Outra boa surpresa, foi o show dos “Pholhas”. Aqui cabe explicar melhor. É que o Pholhas, era tradicionalmente um conjunto de bailes que ao aventurar-se no mundo da música autoral, optou por fazer um som pop, quase na limite do brega. Lançaram vários trabalhos na primeira metade da década de setenta e o público Rocker desprezava-os por isso. Mas em 1977, resolveram lançar um LP com forte apelo progressivo, e foi o que tocaram no Festival, para tentar ganhar o público Rocker ali presente. Infelizmente, o público mostrou-se irredutível e radical, pois mesmo ao ver / ouvir os membros dessa banda a tocar um Prog Rock muito competente, hostilizou-os do começo ao final. Nesse momento eu estava no fundo do teatro e testemunhei vários freaks a abandonar o recinto, contrariados e a xingar a banda, sob a acusação de ser brega, "a tentar" fazer Rock progressivo etc. Uma pena, pois eles tocavam muito bem, e as músicas daquele disco são excelentes. Eu tenho esse disco (cuja capa está acima, como ilustração), e a despeito das letras ser muito fracas, aí sim um fator débil concreto, a parte instrumental e vocal é muito boa.

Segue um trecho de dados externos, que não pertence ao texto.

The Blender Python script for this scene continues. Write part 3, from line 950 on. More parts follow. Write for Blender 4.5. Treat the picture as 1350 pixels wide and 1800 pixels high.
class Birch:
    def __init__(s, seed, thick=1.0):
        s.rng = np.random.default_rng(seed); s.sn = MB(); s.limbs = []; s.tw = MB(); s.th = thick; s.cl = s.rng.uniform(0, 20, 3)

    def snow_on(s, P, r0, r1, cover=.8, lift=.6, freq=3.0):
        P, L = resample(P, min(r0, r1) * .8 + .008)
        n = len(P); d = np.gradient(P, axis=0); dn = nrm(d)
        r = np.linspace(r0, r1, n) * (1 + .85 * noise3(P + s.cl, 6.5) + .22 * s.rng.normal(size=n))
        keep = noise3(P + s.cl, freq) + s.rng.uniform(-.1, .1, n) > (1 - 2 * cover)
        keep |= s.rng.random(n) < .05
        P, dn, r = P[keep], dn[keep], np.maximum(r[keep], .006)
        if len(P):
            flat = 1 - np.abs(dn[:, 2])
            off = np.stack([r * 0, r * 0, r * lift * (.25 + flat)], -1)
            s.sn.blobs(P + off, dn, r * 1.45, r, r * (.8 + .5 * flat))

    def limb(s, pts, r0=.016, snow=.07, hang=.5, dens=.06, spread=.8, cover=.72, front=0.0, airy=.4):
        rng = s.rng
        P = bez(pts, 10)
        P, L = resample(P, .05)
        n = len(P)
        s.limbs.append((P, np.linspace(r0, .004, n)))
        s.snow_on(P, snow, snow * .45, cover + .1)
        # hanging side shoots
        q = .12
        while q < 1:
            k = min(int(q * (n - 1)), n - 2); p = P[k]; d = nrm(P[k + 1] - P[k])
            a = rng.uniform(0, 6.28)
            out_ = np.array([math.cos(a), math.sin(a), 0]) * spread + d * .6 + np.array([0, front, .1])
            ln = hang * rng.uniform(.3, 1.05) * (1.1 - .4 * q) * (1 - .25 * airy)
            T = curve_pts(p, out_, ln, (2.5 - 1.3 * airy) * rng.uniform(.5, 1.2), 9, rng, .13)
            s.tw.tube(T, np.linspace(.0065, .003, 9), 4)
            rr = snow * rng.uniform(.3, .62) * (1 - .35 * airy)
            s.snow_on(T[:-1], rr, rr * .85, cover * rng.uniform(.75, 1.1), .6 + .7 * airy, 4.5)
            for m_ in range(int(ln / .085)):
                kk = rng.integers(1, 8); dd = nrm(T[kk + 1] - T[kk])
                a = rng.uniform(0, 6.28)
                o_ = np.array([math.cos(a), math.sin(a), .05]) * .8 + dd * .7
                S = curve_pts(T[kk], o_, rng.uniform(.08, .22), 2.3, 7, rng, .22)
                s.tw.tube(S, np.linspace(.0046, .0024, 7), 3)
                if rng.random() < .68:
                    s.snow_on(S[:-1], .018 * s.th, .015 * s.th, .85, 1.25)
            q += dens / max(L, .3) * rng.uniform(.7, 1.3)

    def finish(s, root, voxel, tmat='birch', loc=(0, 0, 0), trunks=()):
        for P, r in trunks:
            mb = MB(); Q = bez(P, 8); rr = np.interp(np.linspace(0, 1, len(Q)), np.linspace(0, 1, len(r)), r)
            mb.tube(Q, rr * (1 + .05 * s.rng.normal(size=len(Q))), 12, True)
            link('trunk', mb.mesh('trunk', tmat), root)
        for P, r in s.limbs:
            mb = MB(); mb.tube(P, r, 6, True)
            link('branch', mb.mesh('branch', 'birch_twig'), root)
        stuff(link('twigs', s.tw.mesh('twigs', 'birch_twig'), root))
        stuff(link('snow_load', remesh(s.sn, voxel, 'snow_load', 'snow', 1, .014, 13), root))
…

E assim foi o "Festival Balanço" da TV Bandeirantes. Mais uma maratona Rocker com muitas atrações, naqueles saudosos anos setenta.


Lembro-me em ter assistido no final de junho de 1977, uma peça teatral impactante no teatro do Sesi, na Avenida Paulista : a biografia de Noel Rosa, com o ator, Ewerton de Castro, sob uma caracterização incrível. Isso para você, leitor, verificar, que não éramos Rockers radicais...

Continua...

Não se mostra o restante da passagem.